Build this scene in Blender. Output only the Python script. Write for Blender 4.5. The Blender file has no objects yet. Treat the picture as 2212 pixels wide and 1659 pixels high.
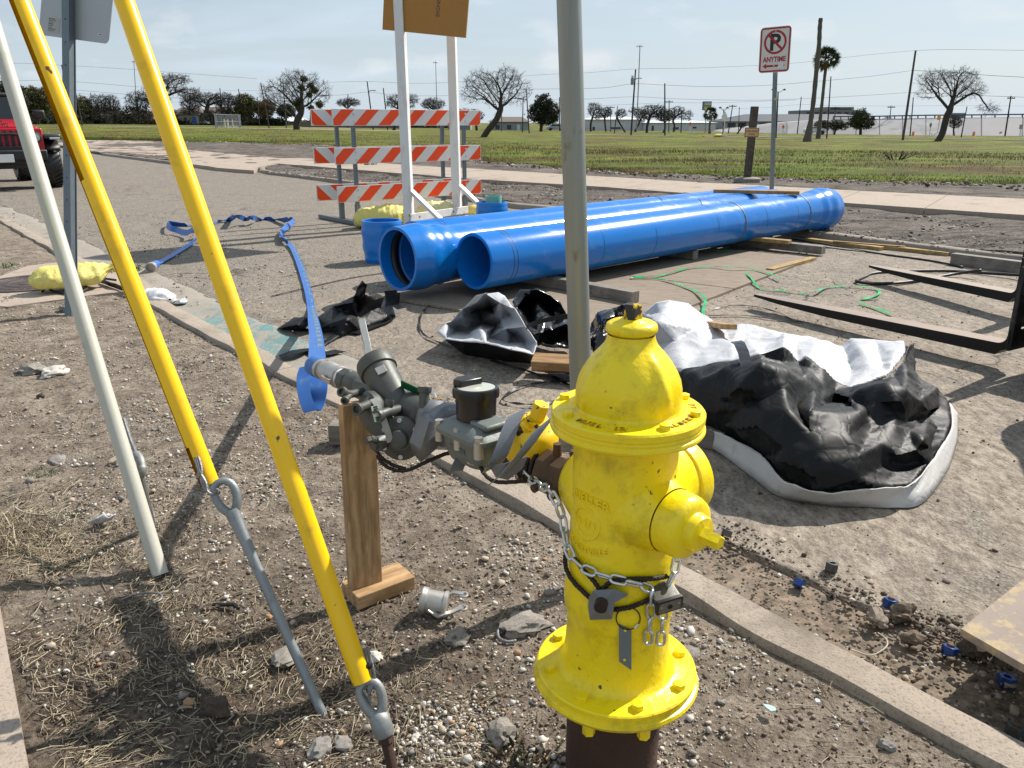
import bpy, bmesh, math, random
import numpy as np
from mathutils import Vector, Matrix, noise as mnoise
from mathutils.geometry import delaunay_2d_cdt
R = math.radians
PI = math.pi
random.seed(7)
rng = np.random.default_rng(11)
SC = bpy.context.scene
COL = SC.collection
# ------------------------------------------------------------------ camera, world, sun, exposure
CAM_H, PITCH, FPX, CX, CY = 1.3, R(18.1), 1728.0, 1106.0, 829.5   # pixels of a 2212 x 1659 view
cd = bpy.data.cameras.new('camera')
cam = bpy.data.objects.new('camera', cd)
COL.objects.link(cam)
cam.location = (0, 0, CAM_H)
cam.rotation_euler = (R(90) - PITCH, 0, 0)
cd.sensor_width = 36
cd.lens = 36 * FPX / 2212
cd.clip_start = 0.05
cd.clip_end = 8000
SC.camera = cam
SUN_EL, SUN_AZ = R(43), R(52)      # azimuth measured from straight ahead (+Y) towards the right (+X)
W = bpy.data.worlds.new('World')
SC.world = W
W.use_nodes = True
wn, wl = W.node_tree.nodes, W.node_tree.links
wn.clear()
wo = wn.new('ShaderNodeOutputWorld')
bg = wn.new('ShaderNodeBackground')
sky = wn.new('ShaderNodeTexSky')
sky.sky_type = 'NISHITA'
sky.sun_disc = False
sky.sun_elevation = SUN_EL
sky.sun_rotation = SUN_AZ
sky.air_density = 1.0
sky.dust_density = 1.2
sky.ozone_density = 1.0
tc = wn.new('ShaderNodeTexCoord')
sep = wn.new('ShaderNodeSeparateXYZ')
wl.new(tc.outputs['Generated'], sep.inputs[0])
def wmath(op, a, b=None):
 m = wn.new('ShaderNodeMath'); m.operation = op
 for i, v in enumerate((a, b)):
  if v is None: continue
  if isinstance(v, (int, float)): m.inputs[i].default_value = v
  else: wl.new(v, m.inputs[i])
 return m.outputs[0]
zz = wmath('ADD', wmath('MAXIMUM', sep.outputs[2], 0.0), 0.10)
px_ = wmath('DIVIDE', sep.outputs[0], zz)
py_ = wmath('DIVIDE', sep.outputs[1], zz)
cmb = wn.new('ShaderNodeCombineXYZ')
wl.new(px_, cmb.inputs[0]); wl.new(py_, cmb.inputs[1])
mp = wn.new('ShaderNodeMapping')
mp.inputs['Scale'].default_value = (0.33, 0.55, 1)
mp.inputs['Rotation'].default_value = (0, 0, R(18))
wl.new(cmb.outputs[0], mp.inputs[0])
n1 = wn.new('ShaderNodeTexNoise'); n1.inputs['Scale'].default_value = 1.1; n1.inputs['Detail'].default_value = 7; n1.inputs['Roughness'].default_value = 0.55; n1.inputs['Distortion'].default_value = 0.4
wl.new(mp.outputs[0], n1.inputs['Vector'])
cr = wn.new('ShaderNodeValToRGB')
cr.color_ramp.elements[0].position = 0.34; cr.color_ramp.elements[0].color = (.30, .30, .30, 1)
cr.color_ramp.elements[1].position = 0.66; cr.color_ramp.elements[1].color = (.93, .93, .93, 1)
wl.new(n1.outputs['Fac'], cr.inputs[0])
mx = wn.new('ShaderNodeMix'); mx.data_type = 'RGBA'
wl.new(wmath('MAXIMUM', cr.outputs[0], wmath('SUBTRACT', 0.9, wmath('MULTIPLY', sep.outputs[2], 3.2))), mx.inputs['Factor'])
wl.new(sky.outputs[0], mx.inputs['A'])
mx.inputs['B'].default_value = (6.7, 7.9, 9.0, 1)      # thin white veil cloud, in the sky texture's own units
n2 = wn.new('ShaderNodeTexNoise'); n2.inputs['Scale'].default_value = 9; n2.inputs['Detail'].default_value = 6
mp2 = wn.new('ShaderNodeMapping'); mp2.inputs['Scale'].default_value = (1, 1, 2.6)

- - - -

**WRITTEN EXERCISE**
Write out the listing word for word, omitting the pictures it holds.

**RESPONSE**
Build this scene in Blender. Output only the Python script. Write for Blender 4.5. The Blender file has no objects yet. Treat the picture as 2212 pixels wide and 1659 pixels high.
import bpy, bmesh, math, random
import numpy as np
from mathutils import Vector, Matrix, noise as mnoise
from mathutils.geometry import delaunay_2d_cdt
R = math.radians
PI = math.pi
random.seed(7)
rng = np.random.default_rng(11)
SC = bpy.context.scene
COL = SC.collection
# ------------------------------------------------------------------ camera, world, sun, exposure
CAM_H, PITCH, FPX, CX, CY = 1.3, R(18.1), 1728.0, 1106.0, 829.5   # pixels of a 2212 x 1659 view
cd = bpy.data.cameras.new('camera')
cam = bpy.data.objects.new('camera', cd)
COL.objects.link(cam)
cam.location = (0, 0, CAM_H)
cam.rotation_euler = (R(90) - PITCH, 0, 0)
cd.sensor_width = 36
cd.lens = 36 * FPX / 2212
cd.clip_start = 0.05
cd.clip_end = 8000
SC.camera = cam
SUN_EL, SUN_AZ = R(43), R(52)      # azimuth measured from straight ahead (+Y) towards the right (+X)
W = bpy.data.worlds.new('World')
SC.world = W
W.use_nodes = True
wn, wl = W.node_tree.nodes, W.node_tree.links
wn.clear()
wo = wn.new('ShaderNodeOutputWorld')
bg = wn.new('ShaderNodeBackground')
sky = wn.new('ShaderNodeTexSky')
sky.sky_type = 'NISHITA'
sky.sun_disc = False
sky.sun_elevation = SUN_EL
sky.sun_rotation = SUN_AZ
sky.air_density = 1.0
sky.dust_density = 1.2
sky.ozone_density = 1.0
tc = wn.new('ShaderNodeTexCoord')
sep = wn.new('ShaderNodeSeparateXYZ')
wl.new(tc.outputs['Generated'], sep.inputs[0])
def wmath(op, a, b=None):
 m = wn.new('ShaderNodeMath'); m.operation = op
 for i, v in enumerate((a, b)):
  if v is None: continue
  if isinstance(v, (int, float)): m.inputs[i].default_value = v
  else: wl.new(v, m.inputs[i])
 return m.outputs[0]
zz = wmath('ADD', wmath('MAXIMUM', sep.outputs[2], 0.0), 0.10)
px_ = wmath('DIVIDE', sep.outputs[0], zz)
py_ = wmath('DIVIDE', sep.outputs[1], zz)
cmb = wn.new('ShaderNodeCombineXYZ')
wl.new(px_, cmb.inputs[0]); wl.new(py_, cmb.inputs[1])
mp = wn.new('ShaderNodeMapping')
mp.inputs['Scale'].default_value = (0.33, 0.55, 1)
mp.inputs['Rotation'].default_value = (0, 0, R(18))
wl.new(cmb.outputs[0], mp.inputs[0])
n1 = wn.new('ShaderNodeTexNoise'); n1.inputs['Scale'].default_value = 1.1; n1.inputs['Detail'].default_value = 7; n1.inputs['Roughness'].default_value = 0.55; n1.inputs['Distortion'].default_value = 0.4
wl.new(mp.outputs[0], n1.inputs['Vector'])
cr = wn.new('ShaderNodeValToRGB')
cr.color_ramp.elements[0].position = 0.34; cr.color_ramp.elements[0].color = (.30, .30, .30, 1)
cr.color_ramp.elements[1].position = 0.66; cr.color_ramp.elements[1].color = (.93, .93, .93, 1)
wl.new(n1.outputs['Fac'], cr.inputs[0])
mx = wn.new('ShaderNodeMix'); mx.data_type = 'RGBA'
wl.new(wmath('MAXIMUM', cr.outputs[0], wmath('SUBTRACT', 0.9, wmath('MULTIPLY', sep.outputs[2], 3.2))), mx.inputs['Factor'])
wl.new(sky.outputs[0], mx.inputs['A'])
mx.inputs['B'].default_value = (6.7, 7.9, 9.0, 1)      # thin white veil cloud, in the sky texture's own units
n2 = wn.new('ShaderNodeTexNoise'); n2.inputs['Scale'].default_value = 9; n2.inputs['Detail'].default_value = 6
mp2 = wn.new('ShaderNodeMapping'); mp2.inputs['Scale'].default_value = (1, 1, 2.6)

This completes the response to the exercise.